Some current members of the legislature were in office at the time and voted for HB 305, including Nelson County Republican Rep. David Floyd.

“We made that deal; we satisfied both sides,” Floyd said when asked recently on KET’s “Kentucky Tonight” about a potential legislative battle over increasing the minimum wage during the upcoming 2015 session of the Kentucky General Assembly.

It’s not even up for discussion, Floyd said.

“We came together in 2007 (and agreed that) we’re going to raise the minimum wage every time the federal government wage goes up,” Floyd said. “That was the deal and we’re all prepared for that.”

However, Rep. Terry Mills, D-Lebanon, another panelist on the KET show, wants to break that deal since he doesn’t believe Washington is going to pass a minimum wage any time soon.

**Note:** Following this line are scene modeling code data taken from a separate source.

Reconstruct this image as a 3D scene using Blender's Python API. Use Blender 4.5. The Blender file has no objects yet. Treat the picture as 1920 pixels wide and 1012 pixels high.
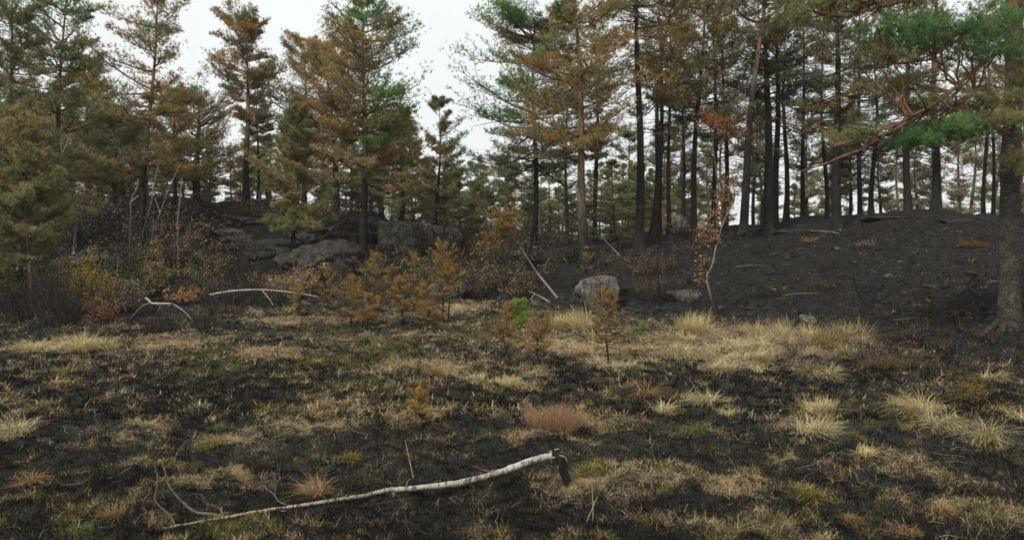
import bpy, math
import numpy as np
from mathutils import Vector, Matrix

# ------------------------------------------------------------------ camera, light, exposure
SC = bpy.context.scene
F = 1350.0                      # focal length in pixels of the 1920 px wide photograph
CAMZ = 3.0
PITCH = math.atan(76.0 / F)     # camera looks down a little
cam = bpy.data.objects.new('camera', bpy.data.cameras.new('camera'))
SC.collection.objects.link(cam); SC.camera = cam
cam.data.sensor_width = 36.0; cam.data.lens = 36.0 * F / 1920.0
cam.data.clip_start = 0.1; cam.data.clip_end = 3000.0
cam.location = (0, 0, CAMZ); cam.rotation_euler = (math.pi / 2 - PITCH, 0, 0)

SUN_EL, SUN_AZ = math.radians(46), math.radians(222)   # azimuth clockwise from +Y (view direction)
sd = Vector((math.sin(SUN_AZ) * math.cos(SUN_EL), math.cos(SUN_AZ) * math.cos(SUN_EL), math.sin(SUN_EL)))
sun = bpy.data.objects.new('sun', bpy.data.lights.new('sun', 'SUN'))
SC.collection.objects.link(sun)
sun.data.energy = 3.2; sun.data.angle = math.radians(8); sun.data.color = (1.0, 0.955, 0.88)
sun.rotation_euler = sd.to_track_quat('Z', 'Y').to_euler(); sun.location = (0, 0, 30)

W = bpy.data.worlds.new('World'); SC.world = W; W.use_nodes = True
nt = W.node_tree; nt.nodes.clear()
sky = nt.nodes.new('ShaderNodeTexSky'); sky.sky_type = 'NISHITA'; sky.sun_disc = False
sky.sun_elevation = SUN_EL; sky.sun_rotation = SUN_AZ
sky.air_density = 1.0; sky.dust_density = 3.0
tc = nt.nodes.new('ShaderNodeTexCoord')
cn = nt.nodes.new('ShaderNodeTexNoise'); cn.inputs['Scale'].default_value = 2.0; cn.inputs['Detail'].default_value = 4
nt.links.new(tc.outputs['Generated'], cn.inputs['Vector'])
cr = nt.nodes.new('ShaderNodeMapRange')
cr.inputs['From Min'].default_value = .3; cr.inputs['From Max'].default_value = .7
cr.inputs['To Min'].default_value = 10.0; cr.inputs['To Max'].default_value = 11.2
nt.links.new(cn.outputs['Fac'], cr.inputs['Value'])
cl = nt.nodes.new('ShaderNodeCombineColor')
nt.links.new(cr.outputs[0], cl.inputs[0]); nt.links.new(cr.outputs[0], cl.inputs[1]); nt.links.new(cr.outputs[0], cl.inputs[2])
mx = nt.nodes.new('ShaderNodeMix'); mx.data_type = 'RGBA'; mx.inputs[0].default_value = 0.93
nt.links.new(sky.outputs[0], mx.inputs[6]); nt.links.new(cl.outputs[0], mx.inputs[7])
bg = nt.nodes.new('ShaderNodeBackground'); bg.inputs[1].default_value = 0.098
out = nt.nodes.new('ShaderNodeOutputWorld')
gr_ = nt.nodes.new('ShaderNodeMix'); gr_.data_type = 'RGBA'; gr_.blend_type = 'MULTIPLY'; gr_.inputs[0].default_value = 1.0; gr_.inputs[7].default_value = (.955, 1.0, .985, 1)
nt.links.new(mx.outputs[2], gr_.inputs[6]); nt.links.new(gr_.outputs[2], bg.inputs[0]); nt.links.new(bg.outputs[0], out.inputs[0])

SC.view_settings.view_transform = 'Standard'
SC.view_settings.look = 'None'
SC.view_settings.gamma = 1.0
SC.view_settings.exposure = 0.0
SC.render.engine = 'CYCLES'
SC.cycles.max_bounces = 5
SC.cycles.diffuse_bounces = 3
SC.cycles.filter_width = 1.7

# ------------------------------------------------------------------ helpers
_rt = np.random.RandomState(7).rand(65536)
def _h(i, j, s):
    k = (i.astype(np.int64) * 73856093 ^ j.astype(np.int64) * 19349663 ^ (s * 83492791)) & 65535
    return _rt[k]
def vn(x, y, s=0):
    x = np.asarray(x, float); y = np.asarray(y, float)
    i = np.floor(x); j = np.floor(y); a = x - i; b = y - j
    a = a * a * (3 - 2 * a); b = b * b * (3 - 2 * b)
    v = (_h(i, j, s) * (1 - a) + _h(i + 1, j, s) * a) * (1 - b) + (_h(i, j + 1, s) * (1 - a) + _h(i + 1, j + 1, s) * a) * b
    return v * 2 - 1
def fbm(x, y, o=4, s=0, g=.5):
    r = 0; a = 1; t = 0
    for k in range(o):
        c, sn = math.cos(.6 + k), math.sin(.6 + k)
        xx = (x * c - y * sn) * 2 ** k; yy = (x * sn + y * c) * 2 ** k
        r = r + a * vn(xx + 17.3 * k, yy - 9.1 * k, s + k); t += a; a *= g
    return r / t

# terrain read as profiles (px of the azimuth; distance, height)
PROF = [
 (-900, [(0, 0), (24, .1), (34, 2.6), (46, 5), (80, 7), (300, 8)]),
 (-300, [(0, 0), (24, 0), (34, 2.0), (46, 5), (80, 6.5), (300, 7)]),
 (0,    [(0, 0), (23.5, 0), (32, 1.35), (40, 3.2), (45, 4.8), (60, 5.5), (300, 6)]),
 (300,  [(0, 0), (25, 0), (31, .95), (37, 2.4), (38, 3.0), (42, 3.9), (48, 5.15), (80, 5.9), (300, 5)]),
 (500,  [(0, 0), (27, 0), (33, 1.0), (38, 2.7), (40, 3.4), (46, 5.0), (80, 5.4), (300, 4)]),
 (680,  [(0, 0), (29, 0), (34, 1.2), (37, 2.3), (39, 3.3), (43, 3.8), (70, 4.2), (300, 3)]),
 (800,  [(0, 0), (30, 0), (36, 1.1), (42, 2.4), (48, 2.9), (80, 2.7), (300, 1)]),
 (900,  [(0, 0), (31, 0), (40, .9), (50, 1.5), (80, 2.0), (150, 1), (300, 0)]),
 (1000, [(0, 0), (29, 0), (36, 1.1), (42, 1.75), (60, 1.7), (150, 0), (300, -2)]),
 (1100, [(0, 0), (26, 0), (32, 1.1), (40, 2.1), (55, 2.0), (150, -1), (300, -4)]),
 (1250, [(0, 0), (23.5, 0), (28, .95), (34, 2.0), (40, 2.85), (50, 2.6), (150, -2), (300, -6)]),
 (1400, [(0, 0), (21, 0), (27, 1.0), (33, 2.27), (38, 3.1), (43, 3.1), (80, 0), (300, -8)]),
 (1550, [(0, 0), (19, 0), (25, .8), (32, 2.4), (38, 3.5), (42, 3.5), (60, 1.2), (300, -9)]),
 (1700, [(0, 0), (17, 0), (23, .8), (31, 2.54), (38, 4.0), (42, 3.9), (60, 1.6), (300, -9)]),
 (1870, [(0, 0), (14.2, 0), (17.5, .75), (24, 1.7), (32, 3.0), (38, 3.8), (46, 3.6), (70, 1.2), (300, -8)]),
 (2300, [(0, 0), (11, 0), (18, 1.5), (30, 3.4), (40, 4.4), (60, 3), (300, -5)]),
 (2900, [(0, 0), (9, 0), (16, 1.5), (30, 4), (40, 5), (60, 4), (300, 0)]),
]
PX = np.array([p[0] for p in PROF], float)
def _base(x, y):
    yy = np.maximum(y, 1.0)
    u = np.clip(960 + F * x / yy, PX[0], PX[-1])
    i = np.clip(np.searchsorted(PX, u, side='right') - 1, 0, len(PX) - 2)
    t = (u - PX[i]) / (PX[i + 1] - PX[i]); t = t * t * (3 - 2 * t)
    Z = np.stack([np.interp(y, [q[0] for q in p[1]], [q[1] for q in p[1]]) for p in PROF])
    k = np.arange(len(u))
    return Z[i, k] * (1 - t) + Z[i + 1, k] * t
def H0(x, y):
    x = np.atleast_1d(np.asarray(x, float)); y = np.atleast_1d(np.asarray(y, float))
    return (_base(x, y) * 2 + _base(x, y - .8) + _base(x, y + .8) + _base(x - .6, y) + _base(x + .6, y)) / 6
def slope_mask(z):
    return np.clip((z - .06) / .3, 0, 1)
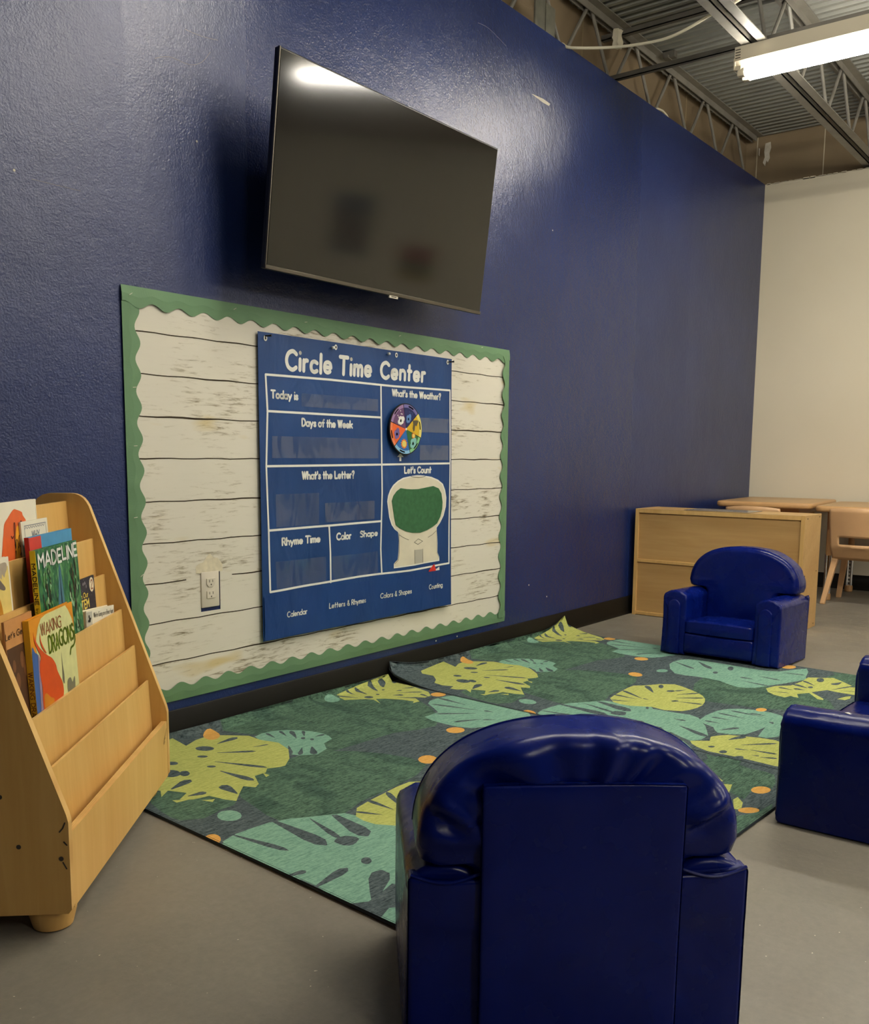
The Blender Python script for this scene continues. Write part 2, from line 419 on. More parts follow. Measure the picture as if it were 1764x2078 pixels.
# blue wall, with a gouge in the paint and fine scratches as raised marks on its face
m = MB(); m.frombox((XB, 0, 0), (XF, .05, ZT), 0)
Pw = lambda x, z, e=.0006: (x, -e, z)
m.poly([Pw(*p) for p in [(3.759, 2.471), (3.80, 2.474), (3.86, 2.478), (3.921, 2.474), (3.911, 2.462), (3.86, 2.461), (3.80, 2.466)]], 1)
for p in [[(1.872, 2.099), (1.93, 2.10), (1.992, 2.109)], [(1.764, 1.986), (1.814, 2.006), (1.884, 2.007), (1.931, 2.029), (1.963, 2.067)],
          [(1.376, 1.574), (1.514, 1.575)], [(3.34, 2.62), (3.42, 2.625), (3.55, 2.60)]]:
    ribbon(m, _smooth(p, False), .0010, Pw, 3)
for (x, z) in [(1.905, 1.80), (1.33, 1.585), (3.83, .275), (4.0, .20), (3.97, 1.93), (3.1, .115), (3.25, .112)]: disc(m, Pw, x, z, .0035, 2, 8)
struct('wall_left', m, [BLUEWALL, PATCH, GREYINK, plain('scratch', srgb(120, 118, 124), .8)])
m = MB(); m.frombox((XF, YB, 0), (XF+.05, .05, ZT), 0)
for k in range(26):      # ragged top edge of the painted board
    y = -.02-k*.05+rnd.uniform(-.01, .01); m.box((XF+.01, y, ZT), (.02, rnd.uniform(.02, .05), rnd.uniform(.004, .014)), 0)
struct('wall_far', m, CREAM)
m = MB(); m.frombox((XB, YB-.1, 0), (XF+.3, YB, ZD)); struct('wall_right', m, BLUEWALL)
m = MB(); m.frombox((XB-.1, YB, 0), (XB, .3, ZD)); struct('wall_near', m, BLUEWALL)
m = MB(); m.frombox((XB, .2, ZT-.6), (XF+.3, .25, ZD+.1), 0)
for x in (3.34, 4.556, 5.896): m.frombox((x-.004, .197, ZT-.3), (x+.004, .2, ZD), 1)
struct('wall_upper_left', m, [BROWN, plain('joint_line', srgb(150, 132, 100), .8)])
m = MB(); m.frombox((XF+.15, YB, ZT-.6), (XF+.2, .25, ZD+.1), 0)
for y in (-.34, -1.56, .12): m.frombox((XF+.147, y-.003, ZT-.3), (XF+.15, y+.003, ZD), 1)
struct('wall_upper_far', m, [BROWN, plain('joint_white', srgb(196, 186, 160), .8)])
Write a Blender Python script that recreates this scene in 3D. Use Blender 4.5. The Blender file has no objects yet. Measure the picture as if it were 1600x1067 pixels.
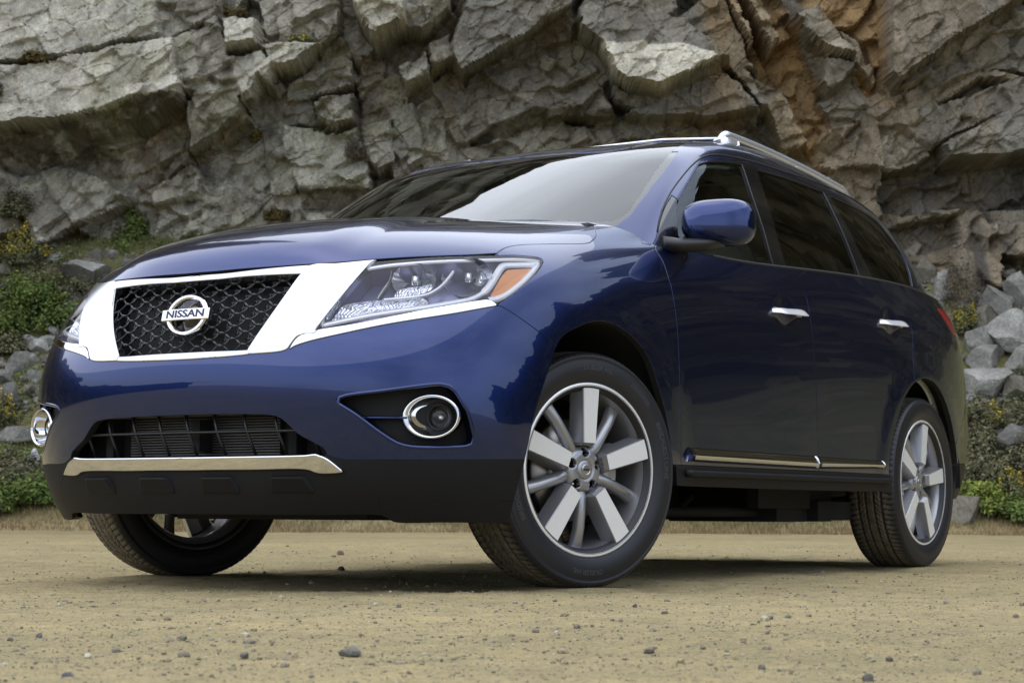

This despite the fact that before Mills even was elected, several legislators, including Floyd, voted for HB 305 because, while they oppose government telling business owners what they must pay workers, they were satisfied that future minimum-wage hikes could not occur just because some economic illiterates in Frankfort didn’t think Washington was moving fast enough.

Mills now presumably doesn’t believe that a deal’s a deal when it involves minimum-wage policies – although I suspect the reasonable and conservative folks in his district might disagree.

“We all know, I think – especially in the current political climate in Washington, D.C. – the minimum wage is not going to be raised, so I think we have an obligation to treat these people better,” Mills said.

Mills apparently believes that an agreement should be honored as long as the political environment favors his ideology. But when those conditions change to ones he doesn’t particularly care for, then he’s really under no obligation to uphold his end of an arrangement.

Along with the subtle, backhanded slam that the government in Frankfort would – as he stated –  treat “these people better” than the business owners in Lebanon and across Kentucky who employ them, Mills seems to find himself in a quandary about deals made and deals broken.

When you understand the fact that Mills and the leadership of the Kentucky House would be in any kind of a dilemma at all about whether to keep an agreement like the accord reached on such a consequential policy like raising the minimum wage, then it becomes much clearer how state politicians could rank so low on taxpayers’ “trustworthy” meters.